Por tudo isso é que futebol –, insistimos, “o nosso” – nunca é apenas futebol. É paixão, inclusive clubista. É autoimagem e identidade, é política, é glória e é vexame, é democracia e é autoritarismo. É o contraste entre a geral do Maracanã e de tantos outros estádios e o elitismo das novas arenas “padrão Fifa”. É, por tudo isso – e por tantas outras nuances ainda encobertas – uma instigante e original ponta de novelo para desembaraçar um Brasil tão complexo quanto suas difíceis e tensas relações com a democracia e uma política efetivamente republicana bem guardada pelo Direito, como fez brilhantemente Luiz Antônio Simas em “Maracanã: quando a cidade era terreiro”, obra que puxa os debates do 54º Café, Direito & Literatura, a ser realizado dia 16 de maio, nas arquibancadas do estádio do Vitória Futebol Clube, em Bento Ferreira (Vitória-ES).

Mas, afinal, o que é o Café, Direito & Literatura? Trata-se de um projeto de extensão que tem como objetivo central aprofundar as interfaces existentes – como o próprio nome sugere – entre o Direito e a Literatura. Desenvolvida desde 2008, a atividade está ligada ao Grupo de Pesquisa Teoria Crítica do Constitucionalismo, do Programa de Pós-Graduação Stricto Sensu em Direito (PPGD), da FDV.

Nesse sentido, o projeto possibilita a abertura de um novo campo para a realização de estudos e pesquisas jurídicas e difunde, mediante o diálogo entre as comunidades acadêmicas do Direito e da Literatura, a reflexão acerca da capacidade da narrativa literária auxiliar os juristas na árdua tarefa de compreender/interpretar/aplicar o Direito, relacionando ficção e realidade social e jurídica.

Nessa já longa trajetória, contando com o apoio tanto da Rede Brasileira de Direito e Literatura (RDL) quanto da Rede de Pesquisa Estado e Constituição (REPEC), o projeto alcançou cerca de 1.500 pessoas, entre alunos de graduação, mestrado e doutorado, além de público externo, em 16 anos de existência. Fruto do trabalho desenvolvido, rendeu ainda um extenso catálogo acadêmico, que vai desde artigos científicos (12) a livros (4) e capítulos de livro (10).

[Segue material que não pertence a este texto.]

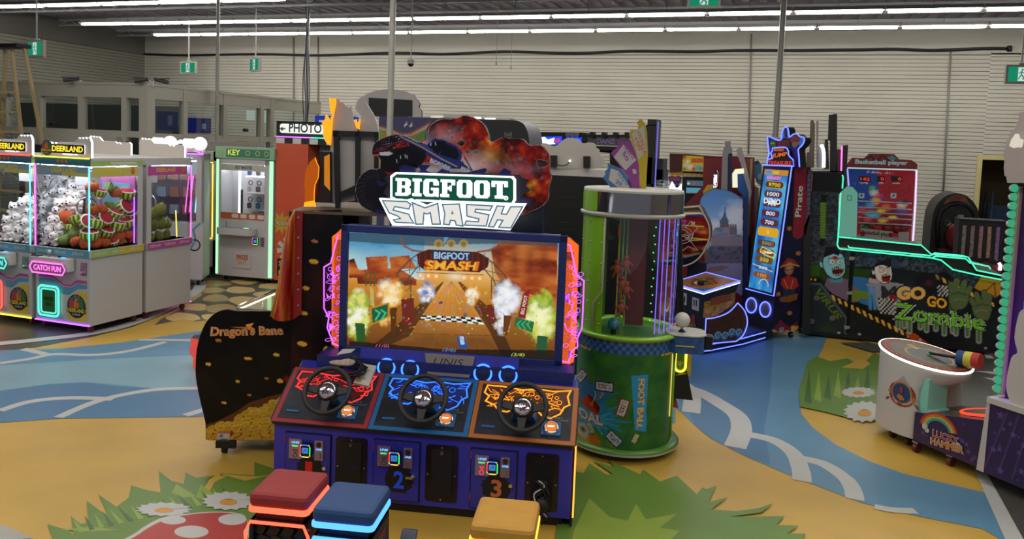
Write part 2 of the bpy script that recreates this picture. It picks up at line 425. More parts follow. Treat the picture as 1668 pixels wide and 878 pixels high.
# river, left arm
P([(-200,574),(0,571),(100,568),(200,558),(280,546),(330,539),(480,528),(700,520),(1000,520),(1100,545),(1100,690),(700,690),(330,679),(215,681),(100,682),(0,689),(-200,700)],F_B1)
P([(-200,600),(0,596),(150,586),(330,578),(700,560),(1000,560),(1000,640),(500,640),(340,634),(260,634),(190,627),(140,623),(80,626),(0,637),(-200,655)],F_B2)
P([(-200,655),(0,637),(80,626),(140,623),(190,630),(260,634),(340,634),(330,679),(215,681),(100,682),(0,689),(-200,700)],F_B3)
# river, right arm
P([(1060,545),(1100,520),(1370,520),(1347,548),(1340,568),(1328,590),(1312,620),(1303,660),(1305,674),(1324,697),(1360,724),(1416,752),(1475,773),(1545,789),(1604,803),(1640,885),(1600,862),(1498,842),(1402,819),(1300,780),(1222,747),(1158,715),(1130,692),(1110,672),(1085,655),(1040,640),(1000,600)],F_B1)
P([(1100,520),(1250,520),(1260,560),(1255,640),(1245,700),(1255,758),(1222,747),(1158,715),(1130,692),(1112,640),(1090,600)],F_B3)
for pts in ([(0,305),(100,290),(180,275),(300,278),(420,265),(540,235)],[(75,258),(150,275)],[(455,228),(640,230)],
            [(0,460),(100,430),(230,418),(370,422)],[(190,482),(300,435),(400,408),(520,390),(660,386)],[(605,475),(700,447)]):
    S(pts,.085,F_W,Z7)
for pts,w in (([(440,-70),(520,-45),(600,0),(655,40),(668,90),(645,150)],.17),([(690,105),(780,125),(850,170),(878,230),(882,270)],.13),
            ([(880,190),(960,210),(1035,260),(1062,300),(1070,335)],.12),([(1140,360),(1200,372),(1285,376)],.08)):
    S(pts,w,F_W,Z6)
S([(590,470),(640,500),(665,550),(660,622)],.16,F_W,(900,460,2.927))
# white lane round the claw machines and the white border on the right
S([(-150,572),(0,560),(70,553),(150,543),(215,527),(280,500),(318,476),(326,464),(318,452),(300,446)],.16,F_W)
P(zm(900,660,2.172,[(1490,225),(1535,240),(1668,480),(1740,600),(1690,620),(1600,473)]),F_W)
P([(1606,770),(1700,800),(1900,1000),(1720,990),(1667,878)],F_G)
P([(1596,560),(1620,585),(1606,584)],F_W); P([(1588,605),(1625,606),(1622,611)],F_W); P([(1600,615),(1625,618),(1622,622)],F_W)
P([(1524,633),(1533,650),(1527,652)],F_W)
# grass, lower left, with mushroom and daisies
P([(155,832),(200,845),(225,850),(240,872),(232,806),(262,830),(290,828),(283,755),(330,790),(352,800),(322,735),(380,775),(420,745),(428,705),(480,720),(524,728),(518,657),(560,690),(600,700),(606,662),(640,680),(700,672),(670,690),(720,690),(718,665),(830,672),(830,628),(900,652),(960,660),(960,900),(180,900)],F_GR,0,Z7)
for q in ([(665,715),(690,680),(745,672),(700,695),(680,730)],[(200,850),(300,840),(380,850),(300,856)],[(720,668),(840,676),(900,668),(800,690)],[(560,730),(575,700),(640,740),(600,745)],[(640,745),(655,700),(700,735),(690,750)]):
    P(q,F_Y if q[0][0] in (665,720) else F_GR2,0,Z7)
for k in range(16):
    x = 260+k*32; y = 830-k*7; P([(x,y+30),(x-25+10*math.sin(k),y-20),(x+18,y+25)],F_DG if k % 2 else F_GR2,0,Z7)
def daisy(cx,cy,rx,ry,zoom=None,n=15,a0=0):
    for k in range(n):
        a = a0+2*PI*k/n; c,s_ = math.cos(a),math.sin(a)
        P([(cx+rx*(.2*c-.08*s_),cy+ry*(.2*s_+.08*c)),(cx+rx*(.8*c-.17*s_),cy+ry*(.8*s_+.17*c)),(cx+rx*c,cy+ry*s_),(cx+rx*(.8*c+.17*s_),cy+ry*(.8*s_-.17*c)),(cx+rx*(.2*c+.08*s_),cy+ry*(.2*s_-.08*c))],F_W,0,zoom)
    P(ell(cx,cy+ry*.15,rx*.33,ry*.3,14),F_CR,0,zoom)
P([(420,900),(445,860),(520,815),(600,800),(700,792),(780,798),(806,820),(815,900)],F_W,4,Z7)
P([(430,905),(455,865),(530,822),(610,803),(700,795),(770,800),(806,822),(800,850),(780,905)],F_RED,4,Z7)
P(ell(625,858,56,20,24),F_W,0,Z7); P(ell(758,818,46,18,24),F_W,0,Z7); P(ell(565,820,42,14,24),F_W,0,Z7)
daisy(535,785,95,24,Z7); daisy(745,758,90,32,Z7)
P([(0,835),(40,850),(110,880),(0,890)],F_PL,0,Z7)  # plain pale grey patch in the lower left corner
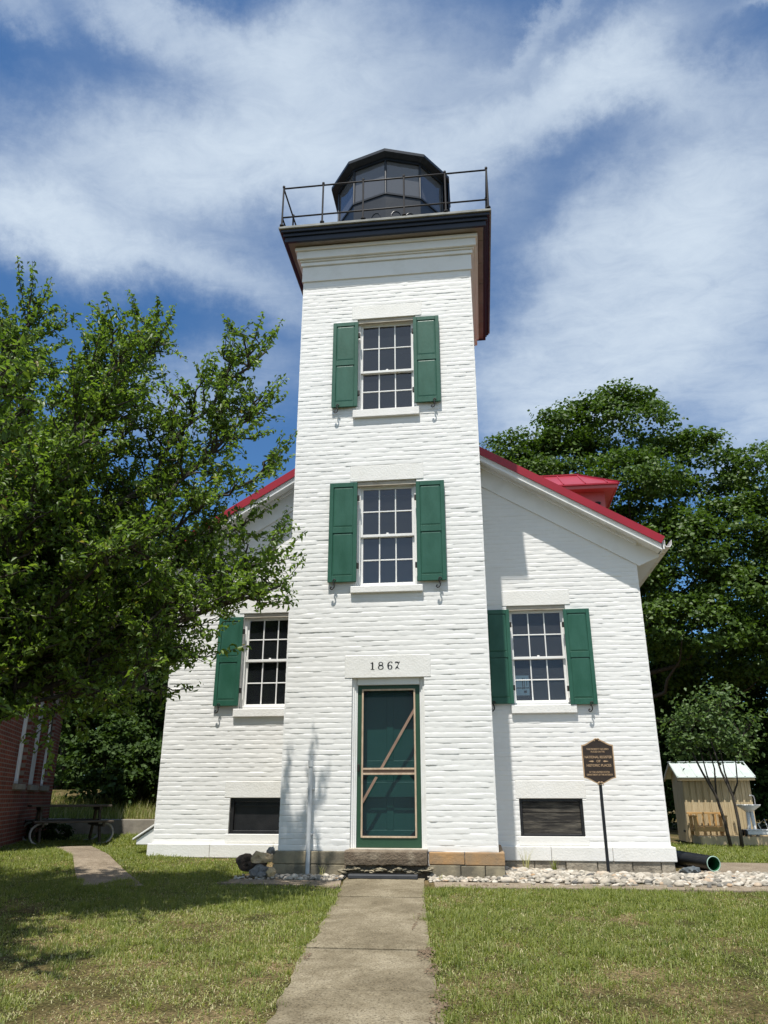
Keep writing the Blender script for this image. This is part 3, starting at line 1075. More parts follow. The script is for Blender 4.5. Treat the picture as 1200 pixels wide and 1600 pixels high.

Assim como se pretende na próxima edição, programada para um estádio de futebol em maio, a atividade foi concebida e é coordenada pelo coautor deste texto (Nelson Camatta Moreira) e conta – encontro a encontro – com a participação de professores do curso de Direito, bem como de outros convidados e interessados nas mais diversas áreas que compõem o círculo de debate.

Com isso, a partir de um criativo e original fio condutor, vem procurando, ano a ano, revelar tópicos – que podem muito bem estar encobertos pela tradição da dogmática jurídica – para discussão do Direito em seu processo de aprendizagem, dentro e fora de salas de aula.